**GIVEN TASK**. Take the lines of the data below from the very first through the line containing "t.build('fine_print', M_inkpale, fw)" and output them exactly, pictures excluded.

**DATASET EXCERPT**.
********

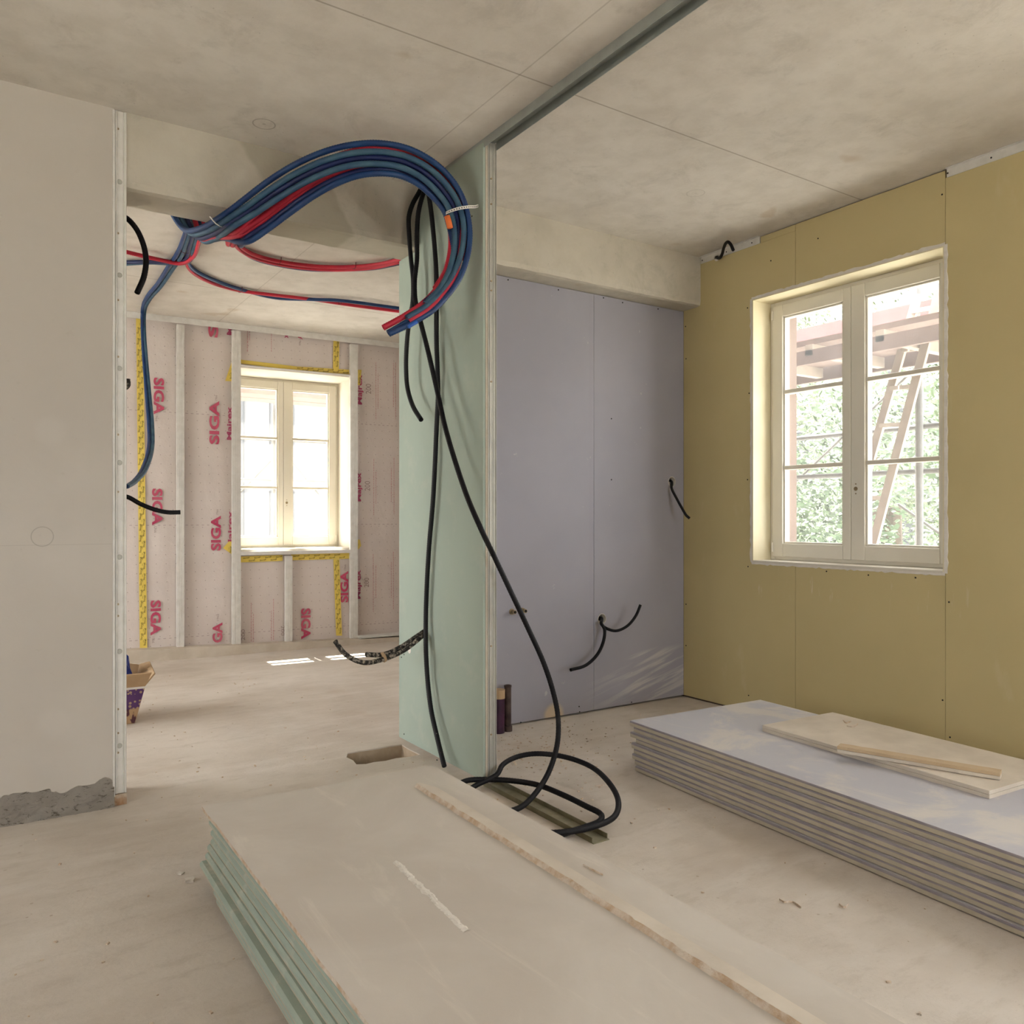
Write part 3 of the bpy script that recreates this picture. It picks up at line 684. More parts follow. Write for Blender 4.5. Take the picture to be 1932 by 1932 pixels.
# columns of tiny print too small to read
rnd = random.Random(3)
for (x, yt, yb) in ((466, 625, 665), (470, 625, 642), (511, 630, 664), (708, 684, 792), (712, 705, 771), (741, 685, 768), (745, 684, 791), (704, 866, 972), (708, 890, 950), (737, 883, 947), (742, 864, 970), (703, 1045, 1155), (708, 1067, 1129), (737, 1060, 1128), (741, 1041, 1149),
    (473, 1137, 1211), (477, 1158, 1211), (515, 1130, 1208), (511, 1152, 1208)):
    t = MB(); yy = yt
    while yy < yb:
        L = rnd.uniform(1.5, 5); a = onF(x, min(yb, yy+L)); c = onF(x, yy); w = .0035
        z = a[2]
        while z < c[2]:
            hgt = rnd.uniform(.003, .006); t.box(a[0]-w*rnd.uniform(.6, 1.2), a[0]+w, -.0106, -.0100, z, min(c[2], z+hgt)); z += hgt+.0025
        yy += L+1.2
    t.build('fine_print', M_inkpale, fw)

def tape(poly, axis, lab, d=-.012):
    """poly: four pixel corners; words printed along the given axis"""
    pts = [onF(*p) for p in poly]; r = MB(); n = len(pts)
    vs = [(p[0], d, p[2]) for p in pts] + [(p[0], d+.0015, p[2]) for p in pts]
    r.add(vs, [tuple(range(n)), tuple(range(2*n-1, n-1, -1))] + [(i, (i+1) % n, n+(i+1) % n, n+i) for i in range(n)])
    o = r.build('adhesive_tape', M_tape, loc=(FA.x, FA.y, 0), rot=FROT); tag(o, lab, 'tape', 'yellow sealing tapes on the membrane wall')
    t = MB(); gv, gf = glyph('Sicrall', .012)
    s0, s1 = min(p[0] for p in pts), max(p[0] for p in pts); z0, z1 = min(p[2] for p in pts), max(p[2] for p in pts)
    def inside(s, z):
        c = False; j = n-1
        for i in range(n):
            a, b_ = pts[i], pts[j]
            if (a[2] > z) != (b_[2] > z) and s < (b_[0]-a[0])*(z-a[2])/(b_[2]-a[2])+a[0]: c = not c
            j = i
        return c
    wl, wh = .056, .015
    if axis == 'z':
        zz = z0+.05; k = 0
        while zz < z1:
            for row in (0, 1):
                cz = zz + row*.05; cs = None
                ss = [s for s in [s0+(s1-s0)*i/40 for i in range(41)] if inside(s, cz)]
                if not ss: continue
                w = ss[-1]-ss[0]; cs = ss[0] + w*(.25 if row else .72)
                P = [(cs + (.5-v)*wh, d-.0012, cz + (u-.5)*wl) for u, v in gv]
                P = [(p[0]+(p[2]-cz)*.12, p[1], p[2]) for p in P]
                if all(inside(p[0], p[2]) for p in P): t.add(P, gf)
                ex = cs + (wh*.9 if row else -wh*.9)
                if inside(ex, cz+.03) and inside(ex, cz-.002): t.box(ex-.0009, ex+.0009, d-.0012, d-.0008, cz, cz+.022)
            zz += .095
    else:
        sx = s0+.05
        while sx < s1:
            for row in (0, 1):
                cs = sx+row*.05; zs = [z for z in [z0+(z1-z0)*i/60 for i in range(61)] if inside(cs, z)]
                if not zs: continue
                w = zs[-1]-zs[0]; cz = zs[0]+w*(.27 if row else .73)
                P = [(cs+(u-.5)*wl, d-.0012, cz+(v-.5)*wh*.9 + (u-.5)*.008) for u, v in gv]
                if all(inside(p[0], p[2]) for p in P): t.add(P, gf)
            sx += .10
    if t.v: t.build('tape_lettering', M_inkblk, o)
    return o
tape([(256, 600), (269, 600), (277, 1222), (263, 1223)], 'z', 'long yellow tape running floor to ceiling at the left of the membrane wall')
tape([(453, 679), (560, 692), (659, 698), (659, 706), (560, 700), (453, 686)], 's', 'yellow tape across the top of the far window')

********

**RESULT BELOW**.
Write part 3 of the bpy script that recreates this picture. It picks up at line 684. More parts follow. Write for Blender 4.5. Take the picture to be 1932 by 1932 pixels.
# columns of tiny print too small to read
rnd = random.Random(3)
for (x, yt, yb) in ((466, 625, 665), (470, 625, 642), (511, 630, 664), (708, 684, 792), (712, 705, 771), (741, 685, 768), (745, 684, 791), (704, 866, 972), (708, 890, 950), (737, 883, 947), (742, 864, 970), (703, 1045, 1155), (708, 1067, 1129), (737, 1060, 1128), (741, 1041, 1149),
    (473, 1137, 1211), (477, 1158, 1211), (515, 1130, 1208), (511, 1152, 1208)):
    t = MB(); yy = yt
    while yy < yb:
        L = rnd.uniform(1.5, 5); a = onF(x, min(yb, yy+L)); c = onF(x, yy); w = .0035
        z = a[2]
        while z < c[2]:
            hgt = rnd.uniform(.003, .006); t.box(a[0]-w*rnd.uniform(.6, 1.2), a[0]+w, -.0106, -.0100, z, min(c[2], z+hgt)); z += hgt+.0025
        yy += L+1.2
    t.build('fine_print', M_inkpale, fw)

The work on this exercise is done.